Norwich and Norfolk, city and county, have suffered from the ravages of acquisitive national brewers more than any other area of Britain.

But flowers can blossom in a desert: there are now 20 small breweries in Norfolk and I had the pleasure of opening the latest one in Norwich last week.

The Fat Cat Brewing Company is the brainchild of Colin Keatley, owner of the acclaimed Fat Cat pub in Norwich that has twice won the National Pub of the Year accolade from the Campaign for Real Ale - the only pub to pick up the trophy twice.

Colin, an experienced licensee who ran large establishments in London before settling in Norwich, built a deserved reputation at the Fat Cat for serving as many as 15 regular cask ales along with a wide range of Belgian beers on draught and in bottle.

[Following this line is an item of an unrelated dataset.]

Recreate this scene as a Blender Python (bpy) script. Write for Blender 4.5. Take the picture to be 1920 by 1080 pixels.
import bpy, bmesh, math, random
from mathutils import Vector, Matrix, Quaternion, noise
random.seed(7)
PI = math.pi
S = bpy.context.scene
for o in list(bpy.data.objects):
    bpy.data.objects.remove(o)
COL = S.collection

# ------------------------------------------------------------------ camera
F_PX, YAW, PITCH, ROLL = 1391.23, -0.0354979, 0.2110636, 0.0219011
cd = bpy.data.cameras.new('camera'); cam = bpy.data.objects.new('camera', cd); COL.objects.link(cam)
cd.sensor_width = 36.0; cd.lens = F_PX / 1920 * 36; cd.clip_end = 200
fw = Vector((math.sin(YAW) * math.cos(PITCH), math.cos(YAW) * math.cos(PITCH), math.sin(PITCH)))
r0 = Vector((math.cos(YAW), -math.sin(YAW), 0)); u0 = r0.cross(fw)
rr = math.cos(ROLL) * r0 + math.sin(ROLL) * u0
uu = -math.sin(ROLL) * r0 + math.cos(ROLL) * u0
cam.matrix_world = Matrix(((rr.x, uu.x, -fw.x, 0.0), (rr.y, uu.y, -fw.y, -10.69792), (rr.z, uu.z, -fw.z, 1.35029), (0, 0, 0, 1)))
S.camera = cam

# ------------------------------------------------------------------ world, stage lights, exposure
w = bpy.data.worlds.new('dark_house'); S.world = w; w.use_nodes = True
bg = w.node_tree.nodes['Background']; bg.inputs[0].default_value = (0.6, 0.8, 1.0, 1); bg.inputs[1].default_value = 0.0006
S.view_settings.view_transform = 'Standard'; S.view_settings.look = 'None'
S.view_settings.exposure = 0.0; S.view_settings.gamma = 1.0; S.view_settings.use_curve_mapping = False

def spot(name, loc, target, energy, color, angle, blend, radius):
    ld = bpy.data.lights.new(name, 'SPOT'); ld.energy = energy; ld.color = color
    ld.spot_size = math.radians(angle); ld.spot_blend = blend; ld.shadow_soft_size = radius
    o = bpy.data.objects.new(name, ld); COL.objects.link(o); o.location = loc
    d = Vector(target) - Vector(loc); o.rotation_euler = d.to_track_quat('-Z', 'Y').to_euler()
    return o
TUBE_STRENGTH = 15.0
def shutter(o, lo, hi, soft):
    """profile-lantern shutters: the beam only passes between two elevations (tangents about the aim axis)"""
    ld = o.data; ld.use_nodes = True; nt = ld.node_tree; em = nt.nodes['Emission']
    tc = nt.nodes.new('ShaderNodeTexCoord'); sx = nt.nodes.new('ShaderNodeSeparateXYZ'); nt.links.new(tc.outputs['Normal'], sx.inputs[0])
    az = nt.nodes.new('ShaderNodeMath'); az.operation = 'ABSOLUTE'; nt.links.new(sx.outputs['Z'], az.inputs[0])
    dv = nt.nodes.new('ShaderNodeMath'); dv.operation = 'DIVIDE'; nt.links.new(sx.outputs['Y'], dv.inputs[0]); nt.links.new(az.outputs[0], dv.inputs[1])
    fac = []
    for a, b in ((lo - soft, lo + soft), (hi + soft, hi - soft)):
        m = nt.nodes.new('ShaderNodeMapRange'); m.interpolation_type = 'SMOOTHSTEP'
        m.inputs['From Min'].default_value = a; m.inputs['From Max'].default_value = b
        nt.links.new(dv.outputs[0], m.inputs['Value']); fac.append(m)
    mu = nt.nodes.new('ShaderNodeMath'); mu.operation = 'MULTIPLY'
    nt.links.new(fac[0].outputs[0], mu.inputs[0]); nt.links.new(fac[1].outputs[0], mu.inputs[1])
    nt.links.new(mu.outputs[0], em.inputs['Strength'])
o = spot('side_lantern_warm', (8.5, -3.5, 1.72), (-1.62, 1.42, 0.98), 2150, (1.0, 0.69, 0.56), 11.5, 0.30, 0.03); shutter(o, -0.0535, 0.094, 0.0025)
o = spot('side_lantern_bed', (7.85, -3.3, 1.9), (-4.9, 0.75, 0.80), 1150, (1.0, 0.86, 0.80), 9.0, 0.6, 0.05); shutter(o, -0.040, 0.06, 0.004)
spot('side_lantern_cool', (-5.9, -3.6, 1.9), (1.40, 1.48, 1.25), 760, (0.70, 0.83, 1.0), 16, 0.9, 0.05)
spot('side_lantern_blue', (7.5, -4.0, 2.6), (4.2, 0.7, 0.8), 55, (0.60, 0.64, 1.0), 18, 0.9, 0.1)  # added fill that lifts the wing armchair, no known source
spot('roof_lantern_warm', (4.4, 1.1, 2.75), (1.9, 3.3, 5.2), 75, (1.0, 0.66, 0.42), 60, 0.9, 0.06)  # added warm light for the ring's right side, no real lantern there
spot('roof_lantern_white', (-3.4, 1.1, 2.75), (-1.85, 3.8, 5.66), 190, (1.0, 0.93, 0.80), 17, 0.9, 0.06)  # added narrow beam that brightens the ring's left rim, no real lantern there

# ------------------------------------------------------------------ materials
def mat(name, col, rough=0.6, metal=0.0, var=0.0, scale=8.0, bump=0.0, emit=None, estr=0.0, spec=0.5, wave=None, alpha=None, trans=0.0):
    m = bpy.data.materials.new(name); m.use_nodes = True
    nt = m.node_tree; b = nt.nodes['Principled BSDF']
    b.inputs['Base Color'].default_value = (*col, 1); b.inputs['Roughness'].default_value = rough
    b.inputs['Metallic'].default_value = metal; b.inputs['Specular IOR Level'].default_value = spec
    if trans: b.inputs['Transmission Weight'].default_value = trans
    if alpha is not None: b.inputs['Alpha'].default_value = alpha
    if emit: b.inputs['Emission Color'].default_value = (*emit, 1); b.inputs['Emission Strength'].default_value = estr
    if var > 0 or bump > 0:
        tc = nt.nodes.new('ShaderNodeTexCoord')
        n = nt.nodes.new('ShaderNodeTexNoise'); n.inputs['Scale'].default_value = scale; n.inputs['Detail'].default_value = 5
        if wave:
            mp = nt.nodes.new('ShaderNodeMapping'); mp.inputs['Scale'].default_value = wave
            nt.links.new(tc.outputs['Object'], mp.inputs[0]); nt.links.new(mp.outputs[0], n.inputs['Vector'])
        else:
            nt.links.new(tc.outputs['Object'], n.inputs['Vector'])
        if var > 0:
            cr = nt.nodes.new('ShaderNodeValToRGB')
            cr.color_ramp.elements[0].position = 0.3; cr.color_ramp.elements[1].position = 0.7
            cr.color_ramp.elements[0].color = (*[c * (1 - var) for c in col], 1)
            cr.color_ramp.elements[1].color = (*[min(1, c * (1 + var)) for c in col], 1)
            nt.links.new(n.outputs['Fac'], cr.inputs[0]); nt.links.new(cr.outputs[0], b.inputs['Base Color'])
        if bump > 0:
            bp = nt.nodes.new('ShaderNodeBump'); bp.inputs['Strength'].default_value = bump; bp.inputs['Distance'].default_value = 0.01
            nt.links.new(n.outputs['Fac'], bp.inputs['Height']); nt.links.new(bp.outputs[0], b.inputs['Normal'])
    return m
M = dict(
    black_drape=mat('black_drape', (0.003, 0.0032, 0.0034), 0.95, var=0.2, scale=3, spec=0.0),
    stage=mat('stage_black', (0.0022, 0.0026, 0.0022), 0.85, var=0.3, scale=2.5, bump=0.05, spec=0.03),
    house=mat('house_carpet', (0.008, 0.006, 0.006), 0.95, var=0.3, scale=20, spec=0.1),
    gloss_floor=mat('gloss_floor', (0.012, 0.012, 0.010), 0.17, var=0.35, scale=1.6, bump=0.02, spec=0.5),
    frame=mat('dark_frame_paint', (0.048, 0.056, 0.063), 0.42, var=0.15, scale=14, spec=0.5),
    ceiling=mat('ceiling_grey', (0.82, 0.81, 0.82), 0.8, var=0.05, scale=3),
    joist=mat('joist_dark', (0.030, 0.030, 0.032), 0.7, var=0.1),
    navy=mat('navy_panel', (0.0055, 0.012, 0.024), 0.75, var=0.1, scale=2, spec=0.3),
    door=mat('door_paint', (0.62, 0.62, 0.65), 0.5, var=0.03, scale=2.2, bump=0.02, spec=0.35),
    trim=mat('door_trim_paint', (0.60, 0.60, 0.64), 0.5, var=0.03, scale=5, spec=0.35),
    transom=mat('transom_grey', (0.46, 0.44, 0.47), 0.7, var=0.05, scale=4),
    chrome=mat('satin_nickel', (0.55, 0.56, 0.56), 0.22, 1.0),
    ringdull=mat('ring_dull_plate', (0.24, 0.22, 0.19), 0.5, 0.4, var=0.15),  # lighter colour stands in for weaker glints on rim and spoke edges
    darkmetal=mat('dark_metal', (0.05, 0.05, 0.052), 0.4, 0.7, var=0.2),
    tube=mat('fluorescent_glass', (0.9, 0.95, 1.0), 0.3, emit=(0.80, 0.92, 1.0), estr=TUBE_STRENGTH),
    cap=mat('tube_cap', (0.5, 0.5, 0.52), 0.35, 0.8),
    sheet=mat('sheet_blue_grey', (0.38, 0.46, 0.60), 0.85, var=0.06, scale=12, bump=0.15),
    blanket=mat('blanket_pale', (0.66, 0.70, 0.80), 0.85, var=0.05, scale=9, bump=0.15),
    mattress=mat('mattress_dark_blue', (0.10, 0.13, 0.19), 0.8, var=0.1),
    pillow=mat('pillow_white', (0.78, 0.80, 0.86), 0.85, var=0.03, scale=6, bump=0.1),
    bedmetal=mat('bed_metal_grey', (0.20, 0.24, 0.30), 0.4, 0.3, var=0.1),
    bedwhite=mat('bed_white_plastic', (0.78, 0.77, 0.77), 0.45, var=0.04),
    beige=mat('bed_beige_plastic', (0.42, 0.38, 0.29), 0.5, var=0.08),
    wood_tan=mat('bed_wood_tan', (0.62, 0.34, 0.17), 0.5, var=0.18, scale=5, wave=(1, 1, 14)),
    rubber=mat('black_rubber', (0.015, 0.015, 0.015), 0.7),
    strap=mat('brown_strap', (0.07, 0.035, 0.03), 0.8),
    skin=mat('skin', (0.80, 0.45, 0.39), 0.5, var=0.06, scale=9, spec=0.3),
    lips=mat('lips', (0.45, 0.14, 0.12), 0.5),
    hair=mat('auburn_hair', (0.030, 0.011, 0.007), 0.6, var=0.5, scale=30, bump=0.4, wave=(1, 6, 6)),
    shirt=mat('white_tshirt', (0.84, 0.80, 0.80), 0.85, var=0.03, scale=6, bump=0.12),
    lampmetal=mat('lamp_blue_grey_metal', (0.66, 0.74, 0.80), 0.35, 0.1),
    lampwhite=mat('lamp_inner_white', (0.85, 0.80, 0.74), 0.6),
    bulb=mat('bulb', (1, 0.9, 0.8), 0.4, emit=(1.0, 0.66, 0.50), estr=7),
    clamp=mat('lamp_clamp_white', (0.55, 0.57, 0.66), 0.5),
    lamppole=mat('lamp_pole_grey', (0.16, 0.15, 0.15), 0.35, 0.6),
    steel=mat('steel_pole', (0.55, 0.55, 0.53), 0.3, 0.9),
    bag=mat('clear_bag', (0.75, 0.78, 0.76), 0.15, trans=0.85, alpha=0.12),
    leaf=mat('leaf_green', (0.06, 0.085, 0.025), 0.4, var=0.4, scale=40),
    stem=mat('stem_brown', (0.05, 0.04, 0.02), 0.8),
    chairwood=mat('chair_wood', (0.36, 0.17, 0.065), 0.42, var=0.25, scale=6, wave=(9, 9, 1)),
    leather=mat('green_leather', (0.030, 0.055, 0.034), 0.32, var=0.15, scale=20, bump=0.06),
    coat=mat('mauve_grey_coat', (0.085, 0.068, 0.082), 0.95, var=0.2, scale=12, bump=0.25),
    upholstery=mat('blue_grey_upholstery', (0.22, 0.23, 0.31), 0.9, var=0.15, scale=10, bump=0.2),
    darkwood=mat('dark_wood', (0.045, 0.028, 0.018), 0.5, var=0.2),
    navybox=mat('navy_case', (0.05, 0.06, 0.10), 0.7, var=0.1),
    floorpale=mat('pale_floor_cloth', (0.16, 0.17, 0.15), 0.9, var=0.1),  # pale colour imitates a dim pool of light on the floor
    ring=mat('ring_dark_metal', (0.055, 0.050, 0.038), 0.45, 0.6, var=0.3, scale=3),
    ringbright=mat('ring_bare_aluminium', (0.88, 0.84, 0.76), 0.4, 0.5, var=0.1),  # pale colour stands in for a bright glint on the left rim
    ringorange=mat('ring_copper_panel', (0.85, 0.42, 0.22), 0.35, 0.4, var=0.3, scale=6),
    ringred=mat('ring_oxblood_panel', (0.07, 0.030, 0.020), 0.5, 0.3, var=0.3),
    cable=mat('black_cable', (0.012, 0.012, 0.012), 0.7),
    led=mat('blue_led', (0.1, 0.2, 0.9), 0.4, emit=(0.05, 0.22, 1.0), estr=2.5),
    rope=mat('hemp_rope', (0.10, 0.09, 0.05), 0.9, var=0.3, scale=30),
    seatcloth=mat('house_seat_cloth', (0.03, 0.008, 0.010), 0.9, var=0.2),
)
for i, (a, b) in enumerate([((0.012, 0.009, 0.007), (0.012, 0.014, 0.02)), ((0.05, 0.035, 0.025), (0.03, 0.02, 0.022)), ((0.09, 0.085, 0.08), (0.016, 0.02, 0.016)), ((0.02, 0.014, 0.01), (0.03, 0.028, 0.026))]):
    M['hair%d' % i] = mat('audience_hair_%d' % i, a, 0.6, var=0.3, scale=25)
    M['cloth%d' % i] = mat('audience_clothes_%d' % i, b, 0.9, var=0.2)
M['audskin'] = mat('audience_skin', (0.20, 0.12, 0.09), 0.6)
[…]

Now he has teemed up with legendary brewer Ray Ashworth, founder of Woodforde's Brewery. Ray was the man who put brewing back on the map in Norfolk when he launched Woodforde's in 1981. He had to retire for a while as a result of poor health but, thanks to his pioneering efforts, Woodforde's has grown to the status of a small regional and has won a dray-load of awards for the likes of Wherry Best Bitter, Nelson's Revenge and Headcracker.

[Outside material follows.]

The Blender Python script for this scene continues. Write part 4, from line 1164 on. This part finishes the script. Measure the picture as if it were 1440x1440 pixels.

I was delighted to see Ray back at the helm last week, looking fit and full of enthusiasm. His five-barrel plant is alongside Colin Keatley's latest pub, the Shed in Lawson Road in Norwich. The brewery is also known as Norfolk Cottage and Ray will fashion beers for other pubs in the region.

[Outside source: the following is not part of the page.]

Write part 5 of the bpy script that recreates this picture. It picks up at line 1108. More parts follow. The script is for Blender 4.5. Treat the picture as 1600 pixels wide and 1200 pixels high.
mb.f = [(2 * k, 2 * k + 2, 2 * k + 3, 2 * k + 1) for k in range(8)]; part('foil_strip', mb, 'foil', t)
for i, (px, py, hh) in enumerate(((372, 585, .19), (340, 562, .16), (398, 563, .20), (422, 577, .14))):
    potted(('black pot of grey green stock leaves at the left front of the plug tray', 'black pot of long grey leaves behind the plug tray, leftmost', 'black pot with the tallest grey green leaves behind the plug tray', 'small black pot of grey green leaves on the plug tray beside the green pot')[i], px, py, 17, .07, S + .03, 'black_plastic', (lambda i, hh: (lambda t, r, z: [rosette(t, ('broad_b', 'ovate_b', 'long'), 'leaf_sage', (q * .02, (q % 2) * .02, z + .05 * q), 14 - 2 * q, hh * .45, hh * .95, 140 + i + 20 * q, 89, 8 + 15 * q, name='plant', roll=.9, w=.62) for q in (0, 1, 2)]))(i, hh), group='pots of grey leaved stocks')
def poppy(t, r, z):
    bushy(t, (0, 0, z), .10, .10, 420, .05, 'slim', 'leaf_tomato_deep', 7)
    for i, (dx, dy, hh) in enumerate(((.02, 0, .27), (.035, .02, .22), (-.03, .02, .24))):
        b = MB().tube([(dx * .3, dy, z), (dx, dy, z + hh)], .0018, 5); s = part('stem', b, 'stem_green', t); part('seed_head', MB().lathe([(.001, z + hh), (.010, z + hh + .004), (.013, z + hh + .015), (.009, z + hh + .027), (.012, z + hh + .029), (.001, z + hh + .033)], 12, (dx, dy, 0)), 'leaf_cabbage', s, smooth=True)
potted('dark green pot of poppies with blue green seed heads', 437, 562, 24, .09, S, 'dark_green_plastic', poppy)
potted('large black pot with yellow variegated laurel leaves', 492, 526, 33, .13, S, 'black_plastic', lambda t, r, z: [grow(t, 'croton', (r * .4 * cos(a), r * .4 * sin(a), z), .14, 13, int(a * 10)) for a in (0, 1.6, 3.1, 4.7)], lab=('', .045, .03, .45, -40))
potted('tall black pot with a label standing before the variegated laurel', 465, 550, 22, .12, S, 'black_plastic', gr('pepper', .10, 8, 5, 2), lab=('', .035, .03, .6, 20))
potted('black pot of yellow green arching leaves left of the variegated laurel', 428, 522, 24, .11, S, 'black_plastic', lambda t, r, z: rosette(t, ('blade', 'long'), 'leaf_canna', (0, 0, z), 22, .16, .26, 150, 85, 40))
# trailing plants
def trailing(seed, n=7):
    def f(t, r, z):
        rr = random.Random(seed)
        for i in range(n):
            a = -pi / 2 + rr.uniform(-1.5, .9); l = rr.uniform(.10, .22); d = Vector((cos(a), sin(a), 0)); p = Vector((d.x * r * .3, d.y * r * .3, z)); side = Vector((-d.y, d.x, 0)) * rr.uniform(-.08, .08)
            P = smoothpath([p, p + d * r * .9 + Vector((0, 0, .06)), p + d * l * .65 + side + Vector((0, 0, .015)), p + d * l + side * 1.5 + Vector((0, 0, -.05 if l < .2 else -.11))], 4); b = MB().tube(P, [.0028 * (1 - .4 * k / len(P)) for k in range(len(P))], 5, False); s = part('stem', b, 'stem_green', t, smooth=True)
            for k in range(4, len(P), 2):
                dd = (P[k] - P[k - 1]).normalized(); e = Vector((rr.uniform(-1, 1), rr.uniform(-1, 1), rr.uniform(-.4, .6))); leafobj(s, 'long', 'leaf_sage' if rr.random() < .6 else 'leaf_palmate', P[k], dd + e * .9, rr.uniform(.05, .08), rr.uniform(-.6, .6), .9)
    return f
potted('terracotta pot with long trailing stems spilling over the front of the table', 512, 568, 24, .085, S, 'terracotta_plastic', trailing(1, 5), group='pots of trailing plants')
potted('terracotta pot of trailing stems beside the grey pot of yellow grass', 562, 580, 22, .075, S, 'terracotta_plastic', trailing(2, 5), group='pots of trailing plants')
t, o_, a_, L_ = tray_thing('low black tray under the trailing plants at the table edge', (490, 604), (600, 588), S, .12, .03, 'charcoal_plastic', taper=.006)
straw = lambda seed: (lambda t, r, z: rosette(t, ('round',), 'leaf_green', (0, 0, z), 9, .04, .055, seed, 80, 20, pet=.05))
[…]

But, at present, he is concentrating on Fat Cat (3.8% abv) and Top Cat (5% abv) for the Shed, the Fat Cat and its sister pub in Ipswich.

The history of the Shed mirrors part of the sad history of brewing in Norfolk. The pub was owned and run for many years by Lacons, a large brewery based in Great Yarmouth that fuelled the throats of thirsty fishermen and holidaymakers. Lacons also sold beer in London and coastal towns along the east of England.

Lacons was taken over by Whitbread and, in the fashion of national brewers in the 1960s and 1970s, was promptly closed. Worse things were happening in Norwich, which enjoyed three substantial breweries, Bullards, Morgans and Steward & Patteson.

They were bought by the aggressively-expanding Watneys group in London, which itself was taken over and became the brewing arm of Grand Metropolitan. Bullards and S&P were quickly closed.

Morgans was dubbed the Norwich Brewing Company but when that site was also axed, NBC was transferred to that famous East Anglian brewing town of Northampton.

Watneys wasn't content to close just breweries. It went through Norfolk like a plague of locusts, closing pub after pub, often depriving large villages and small towns of all their drinking places.

The village of Stiffkey on the north Norfolk coast has gone down in folklore as the village that lost its three pubs and in quick succession its cricket, darts and football teams.

Meanwhile, the pub that is now the Shed was for several years a Whitbread outlet. When the group quit both brewing and pub owning, Adnams ran it as the Wherry for several years before selling to Colin Keatley. It has been renamed the Shed for the very good reason that, from the outside, it looks for all the world like a large shed.

But inside it is remarkably spacious, with a raised area where jazz and folk nights are staged.

The two beers brewed by Ray Ashworth for Colin Keatley are fashionably pale, and rich and fruity due to the use of American hops. Ray plans to produce some bronze and more traditionally English-style bitters under the Norfolk Cottage label.

Norwich, a fast-growing city, also enjoys the offerings of the Chalk Hill, Tipples and Winter's breweries, with Reepham, Wolf and Woodforde's just a few miles away.

As every schoolboy knows, a vacuum has to be filled. Watneys and Whitbread destroyed Norfolk's proud brewing traditions but only for a decade. Now beer is back, brewed by people fired by enthusiasm rather than a lust for profits.